Does there exist a function which is continuous everywhere but not differentiable at exactly two points? Justify your answer.

(A) Consider the function $f(x) = |x| + |x - 1|$.
Since the modulus function is continuous everywhere and the sum of two continuous functions is also continuous,$f(x)$ is continuous for all $x \in \mathbb{R}$.
To check the differentiability of $f(x)$,we examine the points where the expression inside the modulus changes sign,which are $x = 0$ and $x = 1$.
At $x = 0$:
Left-hand derivative $(LHD)$ $= \lim_{x \to 0^-} \frac{f(x) - f(0)}{x - 0} = \lim_{x \to 0^-} \frac{(|x| + |x - 1|) - 1}{x} = \lim_{x \to 0^-} \frac{(-x - x + 1) - 1}{x} = \lim_{x \to 0^-} \frac{-2x}{x} = -2$.
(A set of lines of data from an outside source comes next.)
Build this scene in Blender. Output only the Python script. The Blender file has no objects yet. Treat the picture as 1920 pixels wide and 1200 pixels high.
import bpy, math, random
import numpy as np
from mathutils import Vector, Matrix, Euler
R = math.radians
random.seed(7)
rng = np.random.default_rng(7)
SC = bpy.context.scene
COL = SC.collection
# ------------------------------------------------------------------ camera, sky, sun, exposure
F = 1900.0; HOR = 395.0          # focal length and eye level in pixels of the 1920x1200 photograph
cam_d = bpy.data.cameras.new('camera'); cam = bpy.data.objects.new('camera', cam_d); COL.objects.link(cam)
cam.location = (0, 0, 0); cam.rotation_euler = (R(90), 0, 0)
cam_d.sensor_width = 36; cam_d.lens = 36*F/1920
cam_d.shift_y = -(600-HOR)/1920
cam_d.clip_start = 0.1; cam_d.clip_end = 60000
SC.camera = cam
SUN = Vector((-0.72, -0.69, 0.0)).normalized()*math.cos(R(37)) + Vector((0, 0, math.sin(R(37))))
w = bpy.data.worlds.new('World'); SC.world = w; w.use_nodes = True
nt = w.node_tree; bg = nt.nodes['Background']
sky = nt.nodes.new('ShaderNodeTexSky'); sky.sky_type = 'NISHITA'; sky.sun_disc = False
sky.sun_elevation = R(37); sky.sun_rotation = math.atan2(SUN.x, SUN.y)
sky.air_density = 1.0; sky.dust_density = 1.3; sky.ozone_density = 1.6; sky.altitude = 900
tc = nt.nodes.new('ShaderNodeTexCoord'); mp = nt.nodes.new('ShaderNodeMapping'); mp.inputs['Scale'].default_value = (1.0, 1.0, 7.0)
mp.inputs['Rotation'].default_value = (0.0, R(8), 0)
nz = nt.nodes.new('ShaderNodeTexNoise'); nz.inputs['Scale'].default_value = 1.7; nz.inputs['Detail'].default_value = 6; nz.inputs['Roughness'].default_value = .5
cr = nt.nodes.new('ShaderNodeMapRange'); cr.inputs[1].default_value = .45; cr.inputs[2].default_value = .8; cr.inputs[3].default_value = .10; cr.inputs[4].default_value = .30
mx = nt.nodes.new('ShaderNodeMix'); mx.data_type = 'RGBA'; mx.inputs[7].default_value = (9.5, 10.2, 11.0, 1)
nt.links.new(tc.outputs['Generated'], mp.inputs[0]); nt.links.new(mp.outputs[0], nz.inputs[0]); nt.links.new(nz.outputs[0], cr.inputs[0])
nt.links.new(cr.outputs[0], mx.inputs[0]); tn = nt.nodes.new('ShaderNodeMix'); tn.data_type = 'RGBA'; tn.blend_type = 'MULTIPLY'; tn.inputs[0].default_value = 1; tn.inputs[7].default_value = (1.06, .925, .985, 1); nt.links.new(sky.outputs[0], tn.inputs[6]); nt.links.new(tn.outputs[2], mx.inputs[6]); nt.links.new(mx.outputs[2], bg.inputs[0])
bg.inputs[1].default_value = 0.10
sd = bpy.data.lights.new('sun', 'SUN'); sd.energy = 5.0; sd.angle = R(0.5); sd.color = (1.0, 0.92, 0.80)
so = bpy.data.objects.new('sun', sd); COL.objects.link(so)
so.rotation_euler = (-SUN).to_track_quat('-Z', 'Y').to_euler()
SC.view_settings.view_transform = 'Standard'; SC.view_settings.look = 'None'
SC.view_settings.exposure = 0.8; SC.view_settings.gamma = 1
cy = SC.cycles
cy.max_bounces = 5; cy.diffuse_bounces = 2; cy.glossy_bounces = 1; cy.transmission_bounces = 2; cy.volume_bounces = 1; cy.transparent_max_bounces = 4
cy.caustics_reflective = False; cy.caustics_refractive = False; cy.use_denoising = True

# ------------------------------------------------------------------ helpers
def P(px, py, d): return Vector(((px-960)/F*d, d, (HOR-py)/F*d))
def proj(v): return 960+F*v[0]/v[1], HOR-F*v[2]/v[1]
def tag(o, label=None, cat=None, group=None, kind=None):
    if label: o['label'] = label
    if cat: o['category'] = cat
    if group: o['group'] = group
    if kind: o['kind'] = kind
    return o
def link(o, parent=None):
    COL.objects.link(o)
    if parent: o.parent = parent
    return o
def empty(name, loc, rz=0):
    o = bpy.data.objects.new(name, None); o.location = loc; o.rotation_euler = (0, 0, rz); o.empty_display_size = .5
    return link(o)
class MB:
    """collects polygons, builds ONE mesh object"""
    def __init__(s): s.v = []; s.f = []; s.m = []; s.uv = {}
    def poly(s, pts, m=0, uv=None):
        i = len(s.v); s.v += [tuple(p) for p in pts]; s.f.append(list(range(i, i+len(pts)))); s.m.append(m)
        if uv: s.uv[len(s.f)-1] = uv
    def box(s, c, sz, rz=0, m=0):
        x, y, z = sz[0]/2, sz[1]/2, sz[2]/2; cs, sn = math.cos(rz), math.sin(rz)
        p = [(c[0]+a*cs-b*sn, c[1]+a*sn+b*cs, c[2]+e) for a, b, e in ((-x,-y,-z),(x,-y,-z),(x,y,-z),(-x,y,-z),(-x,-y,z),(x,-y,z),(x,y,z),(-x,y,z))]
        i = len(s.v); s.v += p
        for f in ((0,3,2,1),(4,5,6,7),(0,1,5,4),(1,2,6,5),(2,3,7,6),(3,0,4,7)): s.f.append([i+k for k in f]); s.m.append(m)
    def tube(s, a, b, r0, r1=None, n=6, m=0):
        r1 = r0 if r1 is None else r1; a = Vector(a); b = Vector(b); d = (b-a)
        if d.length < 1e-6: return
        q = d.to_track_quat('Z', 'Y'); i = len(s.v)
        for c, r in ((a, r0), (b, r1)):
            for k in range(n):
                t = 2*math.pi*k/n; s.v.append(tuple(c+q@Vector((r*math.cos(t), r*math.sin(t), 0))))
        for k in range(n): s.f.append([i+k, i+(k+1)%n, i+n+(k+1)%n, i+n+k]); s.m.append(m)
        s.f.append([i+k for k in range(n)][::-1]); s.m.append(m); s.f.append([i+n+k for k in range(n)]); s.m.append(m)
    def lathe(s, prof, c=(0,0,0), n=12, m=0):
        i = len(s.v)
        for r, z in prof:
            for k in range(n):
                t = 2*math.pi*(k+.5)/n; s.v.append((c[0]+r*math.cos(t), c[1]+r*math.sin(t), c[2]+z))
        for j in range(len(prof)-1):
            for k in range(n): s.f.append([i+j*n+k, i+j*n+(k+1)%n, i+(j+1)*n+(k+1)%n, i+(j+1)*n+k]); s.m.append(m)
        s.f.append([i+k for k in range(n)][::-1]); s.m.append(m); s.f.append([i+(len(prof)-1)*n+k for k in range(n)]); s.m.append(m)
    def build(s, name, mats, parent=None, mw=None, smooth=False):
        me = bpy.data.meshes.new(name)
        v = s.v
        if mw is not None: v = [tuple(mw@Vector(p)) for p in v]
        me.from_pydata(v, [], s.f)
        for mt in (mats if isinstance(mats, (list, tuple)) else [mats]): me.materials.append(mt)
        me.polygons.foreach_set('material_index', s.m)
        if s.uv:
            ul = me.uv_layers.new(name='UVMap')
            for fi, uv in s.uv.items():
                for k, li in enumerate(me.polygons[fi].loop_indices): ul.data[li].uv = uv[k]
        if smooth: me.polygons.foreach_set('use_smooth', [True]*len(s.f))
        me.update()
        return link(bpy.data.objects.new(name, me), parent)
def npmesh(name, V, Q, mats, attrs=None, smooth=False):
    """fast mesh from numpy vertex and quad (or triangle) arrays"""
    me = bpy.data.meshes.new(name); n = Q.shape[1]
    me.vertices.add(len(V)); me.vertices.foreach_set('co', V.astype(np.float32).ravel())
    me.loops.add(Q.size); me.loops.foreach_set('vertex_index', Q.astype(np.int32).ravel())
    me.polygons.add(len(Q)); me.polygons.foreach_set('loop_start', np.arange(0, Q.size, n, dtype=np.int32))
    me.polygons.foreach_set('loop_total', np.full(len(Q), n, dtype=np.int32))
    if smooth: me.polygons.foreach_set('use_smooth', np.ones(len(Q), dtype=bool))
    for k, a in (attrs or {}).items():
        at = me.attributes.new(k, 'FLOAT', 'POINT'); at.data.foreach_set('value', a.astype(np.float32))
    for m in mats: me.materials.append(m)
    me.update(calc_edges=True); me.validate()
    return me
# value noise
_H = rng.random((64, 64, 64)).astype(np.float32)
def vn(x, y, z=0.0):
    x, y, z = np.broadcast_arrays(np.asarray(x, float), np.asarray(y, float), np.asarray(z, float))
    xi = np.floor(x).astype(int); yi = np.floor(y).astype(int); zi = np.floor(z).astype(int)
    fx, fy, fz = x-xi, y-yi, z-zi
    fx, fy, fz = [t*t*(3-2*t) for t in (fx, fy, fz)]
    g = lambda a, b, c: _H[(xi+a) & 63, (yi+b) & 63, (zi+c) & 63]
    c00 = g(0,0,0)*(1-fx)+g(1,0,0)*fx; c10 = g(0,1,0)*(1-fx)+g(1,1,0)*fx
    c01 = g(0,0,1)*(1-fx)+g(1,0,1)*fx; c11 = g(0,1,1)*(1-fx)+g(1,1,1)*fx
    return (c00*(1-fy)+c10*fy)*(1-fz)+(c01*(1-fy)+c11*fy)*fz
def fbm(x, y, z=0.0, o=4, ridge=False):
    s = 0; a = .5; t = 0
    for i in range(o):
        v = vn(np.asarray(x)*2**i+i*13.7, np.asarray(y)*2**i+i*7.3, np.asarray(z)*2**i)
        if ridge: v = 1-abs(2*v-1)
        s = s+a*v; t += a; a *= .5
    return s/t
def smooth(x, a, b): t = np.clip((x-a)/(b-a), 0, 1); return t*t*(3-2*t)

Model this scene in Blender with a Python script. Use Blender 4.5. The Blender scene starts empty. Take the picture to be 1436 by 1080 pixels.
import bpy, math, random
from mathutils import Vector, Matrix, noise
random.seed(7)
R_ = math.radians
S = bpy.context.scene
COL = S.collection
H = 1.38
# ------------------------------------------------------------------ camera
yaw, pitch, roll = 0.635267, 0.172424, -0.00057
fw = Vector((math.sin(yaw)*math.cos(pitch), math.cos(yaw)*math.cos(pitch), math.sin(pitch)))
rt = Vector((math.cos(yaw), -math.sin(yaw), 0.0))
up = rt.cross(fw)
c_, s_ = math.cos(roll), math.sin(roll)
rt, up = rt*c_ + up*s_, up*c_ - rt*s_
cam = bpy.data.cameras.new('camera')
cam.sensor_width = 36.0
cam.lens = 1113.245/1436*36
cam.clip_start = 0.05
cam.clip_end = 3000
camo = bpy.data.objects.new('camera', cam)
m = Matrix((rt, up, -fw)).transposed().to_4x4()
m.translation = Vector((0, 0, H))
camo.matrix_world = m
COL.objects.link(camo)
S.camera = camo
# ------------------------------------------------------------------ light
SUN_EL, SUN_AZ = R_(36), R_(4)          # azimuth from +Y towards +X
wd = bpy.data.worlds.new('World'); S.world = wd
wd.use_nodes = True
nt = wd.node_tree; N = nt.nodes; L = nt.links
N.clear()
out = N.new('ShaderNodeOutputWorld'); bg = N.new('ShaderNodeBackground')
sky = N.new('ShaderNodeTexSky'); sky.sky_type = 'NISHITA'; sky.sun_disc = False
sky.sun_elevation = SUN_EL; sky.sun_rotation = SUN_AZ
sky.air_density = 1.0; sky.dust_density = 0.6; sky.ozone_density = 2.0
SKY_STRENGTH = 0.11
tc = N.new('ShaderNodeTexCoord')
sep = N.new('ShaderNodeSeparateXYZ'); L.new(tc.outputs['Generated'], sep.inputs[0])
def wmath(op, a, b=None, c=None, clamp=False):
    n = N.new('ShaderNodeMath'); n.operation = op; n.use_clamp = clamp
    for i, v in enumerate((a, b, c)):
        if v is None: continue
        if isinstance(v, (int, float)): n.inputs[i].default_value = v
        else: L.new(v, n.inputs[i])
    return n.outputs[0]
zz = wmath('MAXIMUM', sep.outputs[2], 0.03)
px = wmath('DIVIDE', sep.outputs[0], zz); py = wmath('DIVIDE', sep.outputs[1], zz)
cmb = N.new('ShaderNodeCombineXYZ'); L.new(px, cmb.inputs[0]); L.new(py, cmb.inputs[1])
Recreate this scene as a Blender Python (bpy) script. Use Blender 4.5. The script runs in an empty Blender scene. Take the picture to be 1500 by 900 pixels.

Right-hand derivative $(RHD)$ $= \lim_{x \to 0^+} \frac{f(x) - f(0)}{x - 0} = \lim_{x \to 0^+} \frac{(|x| + |x - 1|) - 1}{x} = \lim_{x \to 0^+} \frac{(x - x + 1) - 1}{x} = \lim_{x \to 0^+} \frac{0}{x} = 0$.
Since $LHD \neq RHD$,$f(x)$ is not differentiable at $x = 0$.
At $x = 1$:
$LHD$ $= \lim_{x \to 1^-} \frac{f(x) - f(1)}{x - 1} = \lim_{x \to 1^-} \frac{(|x| + |x - 1|) - 1}{x - 1} = \lim_{x \to 1^-} \frac{(x - x + 1) - 1}{x - 1} = \lim_{x \to 1^-} \frac{0}{x - 1} = 0$.
$RHD$ $= \lim_{x \to 1^+} \frac{f(x) - f(1)}{x - 1} = \lim_{x \to 1^+} \frac{(|x| + |x - 1|) - 1}{x - 1} = \lim_{x \to 1^+} \frac{(x + x - 1) - 1}{x - 1} = \lim_{x \to 1^+} \frac{2x - 2}{x - 1} = 2$.
Since $LHD \neq RHD$,$f(x)$ is not differentiable at $x = 1$.
Thus,$f(x) = |x| + |x - 1|$ is continuous everywhere but not differentiable at exactly two points,$x = 0$ and $x = 1$.